### Data shown
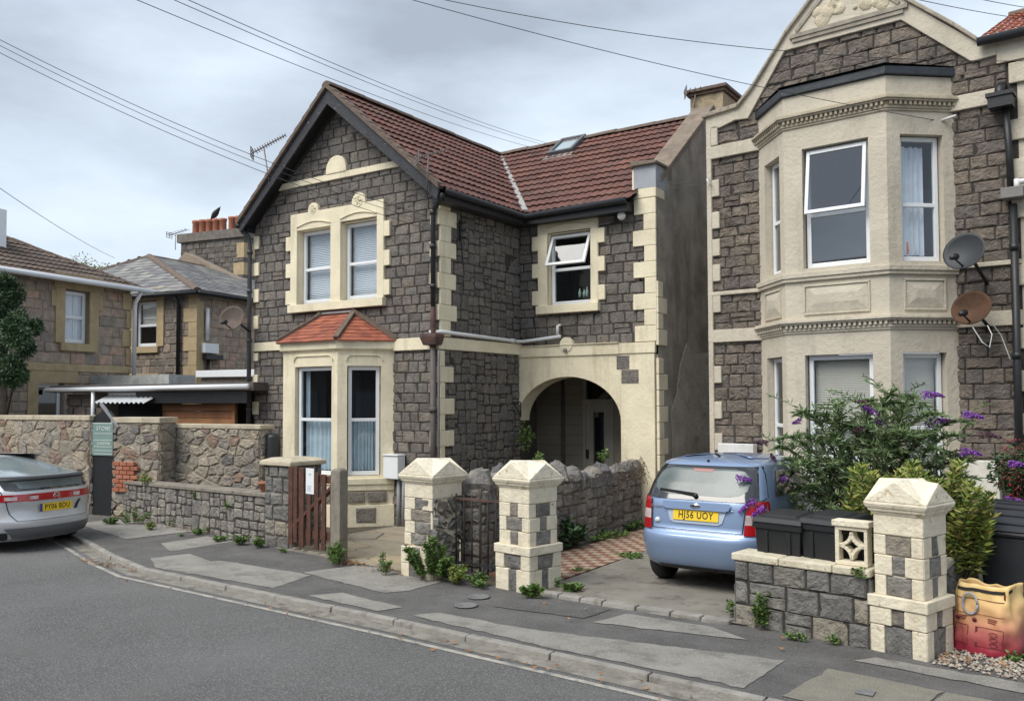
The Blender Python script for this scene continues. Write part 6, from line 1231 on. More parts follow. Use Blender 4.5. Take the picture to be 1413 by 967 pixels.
...
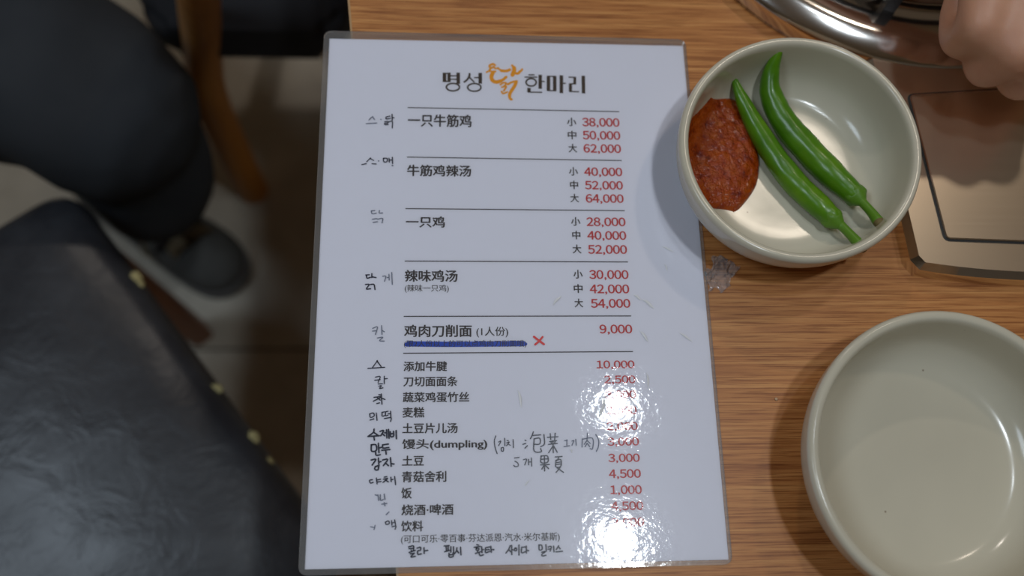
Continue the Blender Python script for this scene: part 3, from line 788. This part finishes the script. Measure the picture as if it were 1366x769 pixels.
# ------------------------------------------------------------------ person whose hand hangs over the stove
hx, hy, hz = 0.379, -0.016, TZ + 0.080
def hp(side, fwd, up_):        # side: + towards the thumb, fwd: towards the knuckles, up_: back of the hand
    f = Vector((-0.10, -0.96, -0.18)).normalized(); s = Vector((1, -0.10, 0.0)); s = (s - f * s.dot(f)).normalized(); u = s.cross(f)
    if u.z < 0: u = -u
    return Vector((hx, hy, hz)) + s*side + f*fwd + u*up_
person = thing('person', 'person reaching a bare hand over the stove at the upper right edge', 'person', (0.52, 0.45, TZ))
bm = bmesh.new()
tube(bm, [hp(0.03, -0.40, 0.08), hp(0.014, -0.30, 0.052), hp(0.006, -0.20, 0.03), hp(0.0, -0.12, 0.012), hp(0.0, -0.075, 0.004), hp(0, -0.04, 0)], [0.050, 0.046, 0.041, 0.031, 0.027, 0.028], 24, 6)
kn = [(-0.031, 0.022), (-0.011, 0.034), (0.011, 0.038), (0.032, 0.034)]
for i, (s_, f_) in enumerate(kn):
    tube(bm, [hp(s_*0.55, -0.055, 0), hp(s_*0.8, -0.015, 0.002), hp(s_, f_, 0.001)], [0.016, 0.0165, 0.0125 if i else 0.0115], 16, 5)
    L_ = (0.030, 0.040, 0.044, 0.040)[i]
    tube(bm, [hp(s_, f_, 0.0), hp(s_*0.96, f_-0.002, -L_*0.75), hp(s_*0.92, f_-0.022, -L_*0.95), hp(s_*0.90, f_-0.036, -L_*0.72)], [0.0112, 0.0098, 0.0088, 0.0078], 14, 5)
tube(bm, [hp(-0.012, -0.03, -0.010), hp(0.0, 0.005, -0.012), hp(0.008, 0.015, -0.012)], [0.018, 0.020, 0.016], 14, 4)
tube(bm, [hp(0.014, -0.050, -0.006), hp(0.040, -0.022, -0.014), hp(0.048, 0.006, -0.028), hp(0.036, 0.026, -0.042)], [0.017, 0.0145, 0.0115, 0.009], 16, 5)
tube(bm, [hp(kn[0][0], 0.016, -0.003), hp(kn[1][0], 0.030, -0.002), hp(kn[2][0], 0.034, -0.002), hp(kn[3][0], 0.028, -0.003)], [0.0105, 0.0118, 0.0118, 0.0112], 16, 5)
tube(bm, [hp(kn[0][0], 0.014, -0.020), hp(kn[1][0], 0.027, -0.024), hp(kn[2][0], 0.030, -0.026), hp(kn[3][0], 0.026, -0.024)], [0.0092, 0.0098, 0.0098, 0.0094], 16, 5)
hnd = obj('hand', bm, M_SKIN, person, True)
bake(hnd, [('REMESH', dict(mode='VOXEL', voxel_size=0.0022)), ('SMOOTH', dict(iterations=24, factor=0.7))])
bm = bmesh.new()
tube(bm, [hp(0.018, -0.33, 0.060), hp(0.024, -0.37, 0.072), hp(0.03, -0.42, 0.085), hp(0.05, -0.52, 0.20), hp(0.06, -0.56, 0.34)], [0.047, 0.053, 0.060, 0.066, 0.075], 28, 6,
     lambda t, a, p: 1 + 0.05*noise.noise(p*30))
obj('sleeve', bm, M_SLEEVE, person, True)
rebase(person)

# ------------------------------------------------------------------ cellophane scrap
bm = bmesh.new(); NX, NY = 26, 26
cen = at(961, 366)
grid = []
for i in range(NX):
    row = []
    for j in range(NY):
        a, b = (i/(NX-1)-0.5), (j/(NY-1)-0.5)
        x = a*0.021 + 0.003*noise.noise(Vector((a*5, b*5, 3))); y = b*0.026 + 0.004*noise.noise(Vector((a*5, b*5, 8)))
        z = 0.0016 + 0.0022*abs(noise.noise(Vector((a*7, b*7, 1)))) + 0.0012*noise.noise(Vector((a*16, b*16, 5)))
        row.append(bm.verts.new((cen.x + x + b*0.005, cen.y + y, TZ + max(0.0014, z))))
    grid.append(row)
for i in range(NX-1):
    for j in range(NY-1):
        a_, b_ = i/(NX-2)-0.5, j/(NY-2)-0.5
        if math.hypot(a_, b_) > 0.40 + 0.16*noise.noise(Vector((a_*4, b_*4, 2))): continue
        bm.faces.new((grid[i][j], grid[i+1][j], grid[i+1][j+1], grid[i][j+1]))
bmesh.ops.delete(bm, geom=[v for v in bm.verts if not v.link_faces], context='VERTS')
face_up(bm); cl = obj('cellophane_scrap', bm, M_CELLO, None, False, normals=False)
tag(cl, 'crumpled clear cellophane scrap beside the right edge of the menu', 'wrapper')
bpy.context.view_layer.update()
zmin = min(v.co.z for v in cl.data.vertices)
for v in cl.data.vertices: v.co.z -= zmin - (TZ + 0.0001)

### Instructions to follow
Go through the material above and count the lines that include "pixels". Give the number alone.

### Exercise response
2